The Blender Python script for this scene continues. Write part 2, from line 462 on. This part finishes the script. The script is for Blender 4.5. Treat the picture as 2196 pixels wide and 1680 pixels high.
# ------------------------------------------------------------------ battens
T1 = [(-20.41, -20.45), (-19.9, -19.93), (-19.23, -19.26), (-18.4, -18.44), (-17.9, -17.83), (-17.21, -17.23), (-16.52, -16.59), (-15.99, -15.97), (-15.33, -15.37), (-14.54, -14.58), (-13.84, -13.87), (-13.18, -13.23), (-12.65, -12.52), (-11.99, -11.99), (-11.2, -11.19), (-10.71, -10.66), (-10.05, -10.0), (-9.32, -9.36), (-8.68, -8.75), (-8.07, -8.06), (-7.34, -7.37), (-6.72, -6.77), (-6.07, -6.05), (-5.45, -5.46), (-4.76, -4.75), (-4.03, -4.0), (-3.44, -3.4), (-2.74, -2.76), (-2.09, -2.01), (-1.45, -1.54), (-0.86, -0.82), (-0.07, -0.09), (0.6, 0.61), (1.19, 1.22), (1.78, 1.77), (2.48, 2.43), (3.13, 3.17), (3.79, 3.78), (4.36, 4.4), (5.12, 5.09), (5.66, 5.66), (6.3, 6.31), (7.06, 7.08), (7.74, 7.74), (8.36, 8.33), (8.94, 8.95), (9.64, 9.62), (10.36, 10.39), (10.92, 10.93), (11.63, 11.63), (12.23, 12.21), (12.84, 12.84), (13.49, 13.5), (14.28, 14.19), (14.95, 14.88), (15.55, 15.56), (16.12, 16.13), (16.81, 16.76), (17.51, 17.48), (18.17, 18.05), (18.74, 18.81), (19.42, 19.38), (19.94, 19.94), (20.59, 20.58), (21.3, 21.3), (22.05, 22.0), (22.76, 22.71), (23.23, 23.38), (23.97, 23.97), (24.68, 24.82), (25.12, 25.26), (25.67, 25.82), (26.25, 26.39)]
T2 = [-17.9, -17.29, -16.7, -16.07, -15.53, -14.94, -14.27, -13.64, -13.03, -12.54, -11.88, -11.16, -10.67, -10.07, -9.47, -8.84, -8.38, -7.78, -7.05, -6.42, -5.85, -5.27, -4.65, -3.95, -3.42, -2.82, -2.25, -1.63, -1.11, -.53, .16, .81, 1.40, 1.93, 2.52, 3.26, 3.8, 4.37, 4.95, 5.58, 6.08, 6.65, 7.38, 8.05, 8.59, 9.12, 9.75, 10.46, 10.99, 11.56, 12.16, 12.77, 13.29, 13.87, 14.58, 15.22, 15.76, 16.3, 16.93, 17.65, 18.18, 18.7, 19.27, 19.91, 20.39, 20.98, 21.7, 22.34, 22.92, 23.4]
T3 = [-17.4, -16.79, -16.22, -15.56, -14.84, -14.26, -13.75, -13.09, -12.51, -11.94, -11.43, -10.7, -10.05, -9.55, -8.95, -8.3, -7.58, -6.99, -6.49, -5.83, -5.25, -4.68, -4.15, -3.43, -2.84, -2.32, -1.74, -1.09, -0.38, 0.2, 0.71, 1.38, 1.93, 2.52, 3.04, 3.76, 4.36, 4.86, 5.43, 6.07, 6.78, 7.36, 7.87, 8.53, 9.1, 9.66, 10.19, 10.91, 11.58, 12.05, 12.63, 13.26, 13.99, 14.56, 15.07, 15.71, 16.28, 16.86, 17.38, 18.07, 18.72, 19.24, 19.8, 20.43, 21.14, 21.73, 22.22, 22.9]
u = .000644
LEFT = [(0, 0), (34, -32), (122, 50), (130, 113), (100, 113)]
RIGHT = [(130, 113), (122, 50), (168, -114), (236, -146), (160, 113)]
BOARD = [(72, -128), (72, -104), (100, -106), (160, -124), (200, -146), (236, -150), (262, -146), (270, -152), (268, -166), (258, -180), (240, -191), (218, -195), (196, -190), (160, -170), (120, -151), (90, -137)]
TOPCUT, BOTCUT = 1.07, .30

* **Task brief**
Reproduce the material above exactly; please quote every line of it.

* **Written answer**
The Blender Python script for this scene continues. Write part 2, from line 462 on. This part finishes the script. The script is for Blender 4.5. Treat the picture as 2196 pixels wide and 1680 pixels high.
# ------------------------------------------------------------------ battens
T1 = [(-20.41, -20.45), (-19.9, -19.93), (-19.23, -19.26), (-18.4, -18.44), (-17.9, -17.83), (-17.21, -17.23), (-16.52, -16.59), (-15.99, -15.97), (-15.33, -15.37), (-14.54, -14.58), (-13.84, -13.87), (-13.18, -13.23), (-12.65, -12.52), (-11.99, -11.99), (-11.2, -11.19), (-10.71, -10.66), (-10.05, -10.0), (-9.32, -9.36), (-8.68, -8.75), (-8.07, -8.06), (-7.34, -7.37), (-6.72, -6.77), (-6.07, -6.05), (-5.45, -5.46), (-4.76, -4.75), (-4.03, -4.0), (-3.44, -3.4), (-2.74, -2.76), (-2.09, -2.01), (-1.45, -1.54), (-0.86, -0.82), (-0.07, -0.09), (0.6, 0.61), (1.19, 1.22), (1.78, 1.77), (2.48, 2.43), (3.13, 3.17), (3.79, 3.78), (4.36, 4.4), (5.12, 5.09), (5.66, 5.66), (6.3, 6.31), (7.06, 7.08), (7.74, 7.74), (8.36, 8.33), (8.94, 8.95), (9.64, 9.62), (10.36, 10.39), (10.92, 10.93), (11.63, 11.63), (12.23, 12.21), (12.84, 12.84), (13.49, 13.5), (14.28, 14.19), (14.95, 14.88), (15.55, 15.56), (16.12, 16.13), (16.81, 16.76), (17.51, 17.48), (18.17, 18.05), (18.74, 18.81), (19.42, 19.38), (19.94, 19.94), (20.59, 20.58), (21.3, 21.3), (22.05, 22.0), (22.76, 22.71), (23.23, 23.38), (23.97, 23.97), (24.68, 24.82), (25.12, 25.26), (25.67, 25.82), (26.25, 26.39)]
T2 = [-17.9, -17.29, -16.7, -16.07, -15.53, -14.94, -14.27, -13.64, -13.03, -12.54, -11.88, -11.16, -10.67, -10.07, -9.47, -8.84, -8.38, -7.78, -7.05, -6.42, -5.85, -5.27, -4.65, -3.95, -3.42, -2.82, -2.25, -1.63, -1.11, -.53, .16, .81, 1.40, 1.93, 2.52, 3.26, 3.8, 4.37, 4.95, 5.58, 6.08, 6.65, 7.38, 8.05, 8.59, 9.12, 9.75, 10.46, 10.99, 11.56, 12.16, 12.77, 13.29, 13.87, 14.58, 15.22, 15.76, 16.3, 16.93, 17.65, 18.18, 18.7, 19.27, 19.91, 20.39, 20.98, 21.7, 22.34, 22.92, 23.4]
T3 = [-17.4, -16.79, -16.22, -15.56, -14.84, -14.26, -13.75, -13.09, -12.51, -11.94, -11.43, -10.7, -10.05, -9.55, -8.95, -8.3, -7.58, -6.99, -6.49, -5.83, -5.25, -4.68, -4.15, -3.43, -2.84, -2.32, -1.74, -1.09, -0.38, 0.2, 0.71, 1.38, 1.93, 2.52, 3.04, 3.76, 4.36, 4.86, 5.43, 6.07, 6.78, 7.36, 7.87, 8.53, 9.1, 9.66, 10.19, 10.91, 11.58, 12.05, 12.63, 13.26, 13.99, 14.56, 15.07, 15.71, 16.28, 16.86, 17.38, 18.07, 18.72, 19.24, 19.8, 20.43, 21.14, 21.73, 22.22, 22.9]
u = .000644
LEFT = [(0, 0), (34, -32), (122, 50), (130, 113), (100, 113)]
RIGHT = [(130, 113), (122, 50), (168, -114), (236, -146), (160, 113)]
BOARD = [(72, -128), (72, -104), (100, -106), (160, -124), (200, -146), (236, -150), (262, -146), (270, -152), (268, -166), (258, -180), (240, -191), (218, -195), (196, -190), (160, -170), (120, -151), (90, -137)]
TOPCUT, BOTCUT = 1.07, .30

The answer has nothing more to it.